Wednesday, March 4, 2009

The Report

I arrived at the Waco Central Library a little before we needed to be there. I met Lance Martin, the L-3 Communications PR man. He introduced me to the moderator (I forgot his name). He is sitting on the left side of the table. I am sitting next to him, then Scott Jenkins, next is Tracy Duvall, and on the other end is Rick Hingtgen. Eric and Jeanette were there as support and took these pictures.



The event began with the library manager discussing the book a bit and providing an introduction.



The MC had some canned questions that he asked.

What inspired you to choose engineering as a profession... etcetera.

It seems that my answers were at odds with others on the panel in some areas. They all seemed to have a yearning to be engineers from a fairly early age in their lives. They told of people that were of great influence to them and why they chose aerospace.

I had to indicate that I was not really wanting to be an aerospace engineer, but I wanted to work on fast cars. I was slow in starting school and instead went on a proselyting mission for my church and spent 2 years in Argentina. As an end to that effort I was assigned the task of writing out my lifetime goals. Getting a degree was one of those goals. I chose Civil Engineering for some reason unknown to me. When I looked for a job I had two choices, one in Orange County California, and the other in Greenville, Texas. I chose Texas because I would probably be able to live on what they offered.
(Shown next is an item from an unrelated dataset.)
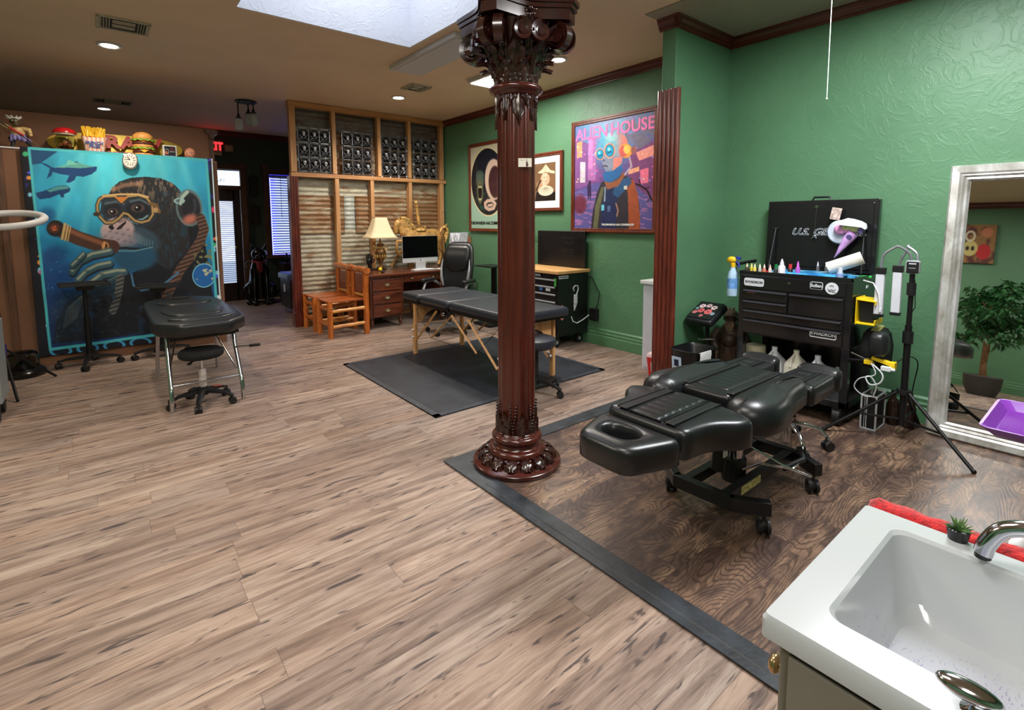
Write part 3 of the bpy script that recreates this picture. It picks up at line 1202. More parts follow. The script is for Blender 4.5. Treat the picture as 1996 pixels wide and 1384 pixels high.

After the panel discussions were over then people were free to come and see some of the gee-whiz items that we brought. I had a fuse pin from the Trent1000 test engine program, where a Rolls-Royce engine was put on a 747 in place of one of the four regular engines. The fuse pin is designed to fail between the needed strength in service and the strength that the wing possesses. You don't want a failed engine to tear up the wing.

I also brought a poster of the Magellan Probe that went to map the surface of Venus. I did not do work on Magellan, but I was familiar with it and I worked on another spacecraft the used some similar structure. I designed the composite structural tubes that were the space frame of that satellite. I discussed with a couple people the complexities of the shear pin and the composite structural tube and fitting.



The Magellan Probe had to figure out where it was in space by using onboard computers and star-trackers. Maps of the heavens were stored on the craft and the logic in its programming had to be able to determine how it was oriented on its own. Small rocket motors on the space frame were used to orient the spacecraft either pointing at the surface of Venus or at Earth. The same antenna, the big one, was used to map the surface using SAR (synthetic aperture RADAR) and communicate with the control station on Earth. The spacecraft would alternately position itself for the appropriate task by the login on-board.



There were a few people that came and expressed their pleasure with us for having expended our time to come be on the panel.



Jeanette said that I was the smartest. Thank you honey, I love you.

2 comments:

  1. I am really impressed. I enjoy the reports you add to your BLOG.

    Oh, that I would have made some better choices in my life!